Balzac exécuta son dessein, non pas en allant au couvent de Dom André près Orléans, ses proches s’y opposèrent ; mais il se fit bâtir, aux Pères Capucins d’Angoulême, deux chambres dans une situation parfaitement belle, d’où la vue s’étendait sur toute la campagne, et il allait souvent s’y recueillir durant les dernières années, en compagnie, est-il dit, de ses Muses devenues tout à fait chrétiennes. Il ne songeait pas à s’appliquer ce mot de Saint-Cyran que « rien n’est si dangereux, quand on se retire du monde, que de s’en faire un petit. » Son Socrate chrétien date de ce temps. On a une relation très-détaillée de ses dernières occupations par un avocat, M. Morisset.[2] La littérature et l’Éternité se disputaient ses pensées. Il faisait des aumônes aux églises, donnait ici une lampe d’argent à l’autel, là une cassolette de vermeil avec un revenu annuel pour entretenir des parfums, et fondait un prix à l’Académie française pour ceux qui enverraient les meilleurs sermons.

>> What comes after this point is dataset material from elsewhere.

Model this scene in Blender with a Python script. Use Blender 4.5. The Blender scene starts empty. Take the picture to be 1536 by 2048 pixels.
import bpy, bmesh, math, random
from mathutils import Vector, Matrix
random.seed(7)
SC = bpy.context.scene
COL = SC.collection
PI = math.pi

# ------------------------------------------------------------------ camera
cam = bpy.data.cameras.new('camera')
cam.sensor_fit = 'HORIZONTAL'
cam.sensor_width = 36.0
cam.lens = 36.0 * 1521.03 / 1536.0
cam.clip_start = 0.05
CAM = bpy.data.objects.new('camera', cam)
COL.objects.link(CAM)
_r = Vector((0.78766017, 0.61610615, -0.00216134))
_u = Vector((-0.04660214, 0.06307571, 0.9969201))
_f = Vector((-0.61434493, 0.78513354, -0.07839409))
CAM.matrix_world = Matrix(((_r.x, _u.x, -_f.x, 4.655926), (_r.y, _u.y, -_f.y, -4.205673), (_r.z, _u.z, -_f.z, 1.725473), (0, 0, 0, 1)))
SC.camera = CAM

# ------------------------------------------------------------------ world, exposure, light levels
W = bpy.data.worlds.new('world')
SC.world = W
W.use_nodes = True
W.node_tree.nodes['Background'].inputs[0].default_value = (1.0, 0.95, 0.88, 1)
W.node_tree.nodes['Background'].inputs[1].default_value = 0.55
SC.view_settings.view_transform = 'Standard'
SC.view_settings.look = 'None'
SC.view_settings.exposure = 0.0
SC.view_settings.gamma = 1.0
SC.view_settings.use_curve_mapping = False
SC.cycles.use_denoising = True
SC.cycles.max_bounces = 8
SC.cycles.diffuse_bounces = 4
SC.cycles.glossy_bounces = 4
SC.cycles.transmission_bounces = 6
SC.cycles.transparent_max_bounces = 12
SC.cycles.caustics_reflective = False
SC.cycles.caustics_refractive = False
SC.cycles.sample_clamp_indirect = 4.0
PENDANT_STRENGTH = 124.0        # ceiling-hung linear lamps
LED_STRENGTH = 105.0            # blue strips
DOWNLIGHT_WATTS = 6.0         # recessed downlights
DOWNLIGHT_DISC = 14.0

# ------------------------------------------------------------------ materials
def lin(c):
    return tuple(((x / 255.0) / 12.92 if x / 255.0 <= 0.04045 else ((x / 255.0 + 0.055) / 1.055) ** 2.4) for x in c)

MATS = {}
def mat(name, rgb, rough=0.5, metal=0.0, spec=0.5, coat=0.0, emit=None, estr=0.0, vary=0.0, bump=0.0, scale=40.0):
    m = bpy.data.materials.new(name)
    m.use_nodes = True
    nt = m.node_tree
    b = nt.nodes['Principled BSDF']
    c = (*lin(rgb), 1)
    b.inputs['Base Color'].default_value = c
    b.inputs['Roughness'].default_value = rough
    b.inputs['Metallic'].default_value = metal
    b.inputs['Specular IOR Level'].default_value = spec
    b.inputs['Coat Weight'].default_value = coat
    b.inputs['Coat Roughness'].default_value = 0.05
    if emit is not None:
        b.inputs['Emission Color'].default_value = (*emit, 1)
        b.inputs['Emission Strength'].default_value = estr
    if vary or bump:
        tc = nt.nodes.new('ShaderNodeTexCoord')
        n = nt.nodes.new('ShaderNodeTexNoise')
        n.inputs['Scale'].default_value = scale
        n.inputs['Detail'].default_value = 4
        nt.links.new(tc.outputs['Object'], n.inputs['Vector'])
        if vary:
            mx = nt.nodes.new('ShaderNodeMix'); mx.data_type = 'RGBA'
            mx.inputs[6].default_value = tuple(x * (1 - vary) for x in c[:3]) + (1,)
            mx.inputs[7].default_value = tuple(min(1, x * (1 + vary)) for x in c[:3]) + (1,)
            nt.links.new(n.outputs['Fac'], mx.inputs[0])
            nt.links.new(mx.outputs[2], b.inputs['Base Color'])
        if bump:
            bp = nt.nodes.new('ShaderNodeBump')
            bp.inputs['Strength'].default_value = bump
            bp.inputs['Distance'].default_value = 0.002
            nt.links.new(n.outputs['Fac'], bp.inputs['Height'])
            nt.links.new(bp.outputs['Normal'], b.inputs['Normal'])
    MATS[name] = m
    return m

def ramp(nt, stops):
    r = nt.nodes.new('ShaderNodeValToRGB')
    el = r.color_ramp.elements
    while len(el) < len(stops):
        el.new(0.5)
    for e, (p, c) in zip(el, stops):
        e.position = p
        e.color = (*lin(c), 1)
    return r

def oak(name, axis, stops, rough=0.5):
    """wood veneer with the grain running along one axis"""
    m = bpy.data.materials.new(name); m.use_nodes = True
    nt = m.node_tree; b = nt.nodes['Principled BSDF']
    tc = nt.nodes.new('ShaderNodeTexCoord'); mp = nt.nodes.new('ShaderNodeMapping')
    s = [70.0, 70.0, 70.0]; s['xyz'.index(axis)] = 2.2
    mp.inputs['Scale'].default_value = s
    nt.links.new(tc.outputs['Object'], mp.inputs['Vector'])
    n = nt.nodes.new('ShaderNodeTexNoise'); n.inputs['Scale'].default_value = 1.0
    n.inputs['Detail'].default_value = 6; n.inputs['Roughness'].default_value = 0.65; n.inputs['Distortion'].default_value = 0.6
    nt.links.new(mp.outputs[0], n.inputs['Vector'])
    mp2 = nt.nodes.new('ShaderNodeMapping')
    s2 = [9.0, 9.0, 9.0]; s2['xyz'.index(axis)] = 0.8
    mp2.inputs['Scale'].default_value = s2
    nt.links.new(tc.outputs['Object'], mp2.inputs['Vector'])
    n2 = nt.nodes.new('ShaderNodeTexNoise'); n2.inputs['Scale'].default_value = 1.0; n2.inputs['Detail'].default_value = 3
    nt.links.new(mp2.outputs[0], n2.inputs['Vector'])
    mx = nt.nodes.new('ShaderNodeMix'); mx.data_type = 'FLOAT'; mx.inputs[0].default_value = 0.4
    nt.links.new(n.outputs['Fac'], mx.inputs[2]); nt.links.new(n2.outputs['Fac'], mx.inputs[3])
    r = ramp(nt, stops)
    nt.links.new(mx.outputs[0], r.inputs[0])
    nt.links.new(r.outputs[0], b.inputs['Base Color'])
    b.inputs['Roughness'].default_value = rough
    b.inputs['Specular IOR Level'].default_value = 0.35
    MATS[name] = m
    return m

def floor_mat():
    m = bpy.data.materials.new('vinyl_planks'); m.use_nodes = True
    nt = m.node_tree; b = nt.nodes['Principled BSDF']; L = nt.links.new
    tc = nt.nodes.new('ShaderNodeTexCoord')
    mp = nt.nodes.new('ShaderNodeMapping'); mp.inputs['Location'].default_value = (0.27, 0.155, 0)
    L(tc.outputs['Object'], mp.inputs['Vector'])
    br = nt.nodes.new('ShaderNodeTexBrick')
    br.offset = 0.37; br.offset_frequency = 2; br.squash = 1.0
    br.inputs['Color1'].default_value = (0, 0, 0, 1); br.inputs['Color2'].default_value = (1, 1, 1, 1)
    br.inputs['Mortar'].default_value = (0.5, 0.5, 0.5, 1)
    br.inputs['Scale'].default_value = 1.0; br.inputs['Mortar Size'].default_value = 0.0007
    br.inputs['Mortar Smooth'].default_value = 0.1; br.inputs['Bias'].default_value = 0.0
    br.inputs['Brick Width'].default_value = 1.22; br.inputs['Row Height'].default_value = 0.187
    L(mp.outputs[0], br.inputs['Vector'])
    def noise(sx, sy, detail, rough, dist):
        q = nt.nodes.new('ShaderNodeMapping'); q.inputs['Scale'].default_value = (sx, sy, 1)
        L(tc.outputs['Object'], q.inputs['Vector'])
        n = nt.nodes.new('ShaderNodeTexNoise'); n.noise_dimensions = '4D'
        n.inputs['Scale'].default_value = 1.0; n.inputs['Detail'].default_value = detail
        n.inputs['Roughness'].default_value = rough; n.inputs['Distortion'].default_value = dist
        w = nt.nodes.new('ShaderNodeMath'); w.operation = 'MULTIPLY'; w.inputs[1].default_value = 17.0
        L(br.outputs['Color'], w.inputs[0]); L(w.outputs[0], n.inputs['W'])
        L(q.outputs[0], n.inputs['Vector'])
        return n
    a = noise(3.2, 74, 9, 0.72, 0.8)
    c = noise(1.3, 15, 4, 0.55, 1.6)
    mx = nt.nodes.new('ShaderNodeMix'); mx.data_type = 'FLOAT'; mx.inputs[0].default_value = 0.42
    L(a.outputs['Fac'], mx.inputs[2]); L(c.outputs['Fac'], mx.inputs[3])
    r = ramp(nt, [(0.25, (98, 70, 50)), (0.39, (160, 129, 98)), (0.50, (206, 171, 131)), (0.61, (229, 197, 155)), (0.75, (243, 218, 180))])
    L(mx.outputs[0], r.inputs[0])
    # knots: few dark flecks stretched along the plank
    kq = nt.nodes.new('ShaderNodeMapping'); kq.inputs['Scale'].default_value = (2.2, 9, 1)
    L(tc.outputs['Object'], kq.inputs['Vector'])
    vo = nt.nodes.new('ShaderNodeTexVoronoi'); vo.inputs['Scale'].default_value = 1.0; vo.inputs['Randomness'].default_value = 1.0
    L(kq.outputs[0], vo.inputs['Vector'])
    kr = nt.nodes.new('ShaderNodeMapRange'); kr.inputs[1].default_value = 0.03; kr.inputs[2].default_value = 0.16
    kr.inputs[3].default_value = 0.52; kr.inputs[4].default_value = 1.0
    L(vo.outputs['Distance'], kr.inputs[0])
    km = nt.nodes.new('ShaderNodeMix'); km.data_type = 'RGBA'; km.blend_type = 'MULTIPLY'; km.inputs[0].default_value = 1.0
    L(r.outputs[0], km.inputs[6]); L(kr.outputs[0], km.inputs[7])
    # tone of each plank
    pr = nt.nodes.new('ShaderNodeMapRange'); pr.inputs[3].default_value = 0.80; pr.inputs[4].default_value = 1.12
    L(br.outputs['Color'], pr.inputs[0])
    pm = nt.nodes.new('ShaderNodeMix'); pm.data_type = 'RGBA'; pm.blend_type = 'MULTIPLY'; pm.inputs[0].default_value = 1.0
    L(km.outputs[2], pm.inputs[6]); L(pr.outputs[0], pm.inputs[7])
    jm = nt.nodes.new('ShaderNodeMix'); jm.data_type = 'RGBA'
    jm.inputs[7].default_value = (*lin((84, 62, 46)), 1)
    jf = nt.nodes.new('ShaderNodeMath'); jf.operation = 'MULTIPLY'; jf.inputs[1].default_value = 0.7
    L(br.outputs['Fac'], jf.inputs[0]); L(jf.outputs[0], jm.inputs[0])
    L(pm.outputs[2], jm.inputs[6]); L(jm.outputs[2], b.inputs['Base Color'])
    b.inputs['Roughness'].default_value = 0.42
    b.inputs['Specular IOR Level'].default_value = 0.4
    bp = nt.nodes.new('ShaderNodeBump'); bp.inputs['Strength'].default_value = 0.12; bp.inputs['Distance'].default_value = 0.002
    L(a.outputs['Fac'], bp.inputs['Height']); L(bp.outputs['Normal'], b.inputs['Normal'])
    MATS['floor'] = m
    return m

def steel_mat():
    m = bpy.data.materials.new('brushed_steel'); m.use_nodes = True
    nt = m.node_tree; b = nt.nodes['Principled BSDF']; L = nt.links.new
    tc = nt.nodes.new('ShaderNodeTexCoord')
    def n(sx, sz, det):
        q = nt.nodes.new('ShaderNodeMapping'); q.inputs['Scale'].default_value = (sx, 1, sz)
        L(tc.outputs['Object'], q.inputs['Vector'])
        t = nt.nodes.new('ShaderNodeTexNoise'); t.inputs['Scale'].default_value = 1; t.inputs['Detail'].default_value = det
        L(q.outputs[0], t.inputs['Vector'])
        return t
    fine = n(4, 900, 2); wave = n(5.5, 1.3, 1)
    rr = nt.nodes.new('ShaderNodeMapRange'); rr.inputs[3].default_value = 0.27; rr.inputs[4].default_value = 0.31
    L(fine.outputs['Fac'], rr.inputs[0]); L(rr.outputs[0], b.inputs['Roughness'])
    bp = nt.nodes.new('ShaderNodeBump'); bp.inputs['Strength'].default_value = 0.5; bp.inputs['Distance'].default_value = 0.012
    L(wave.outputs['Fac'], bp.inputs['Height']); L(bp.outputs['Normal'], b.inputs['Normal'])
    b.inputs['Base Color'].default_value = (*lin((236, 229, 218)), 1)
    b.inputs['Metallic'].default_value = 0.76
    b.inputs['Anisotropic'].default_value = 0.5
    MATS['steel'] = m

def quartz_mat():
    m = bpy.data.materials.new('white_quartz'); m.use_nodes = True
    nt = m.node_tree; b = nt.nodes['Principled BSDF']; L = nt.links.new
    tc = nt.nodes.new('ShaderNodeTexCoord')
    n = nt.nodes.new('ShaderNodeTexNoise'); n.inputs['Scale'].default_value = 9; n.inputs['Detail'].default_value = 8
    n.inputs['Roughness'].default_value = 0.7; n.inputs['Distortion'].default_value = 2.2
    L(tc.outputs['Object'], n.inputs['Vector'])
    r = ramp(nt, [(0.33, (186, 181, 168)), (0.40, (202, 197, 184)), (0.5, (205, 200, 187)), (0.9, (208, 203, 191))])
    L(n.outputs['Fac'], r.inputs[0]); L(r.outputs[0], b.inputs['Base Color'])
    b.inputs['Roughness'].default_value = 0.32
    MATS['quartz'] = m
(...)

Ce prix de Balzac, après différentes transformations et adjonctions, est devenu le prix d’Élo-

  1. Balzac semble montrer en quelques endroits, comme ici, le sentiment de la nature, de la campagne ; son début du Prince a de la fraîcheur et du pittoresque. Je citerai encore sa lettre à Chapelain (mai 1638), vraie lettre du mois de mai, et où l’on ne voudrait effacer que ce nom de Chapelain qu’il met parmi les rossignols !
  2. À la fin du tome II des Œuvres in-folio.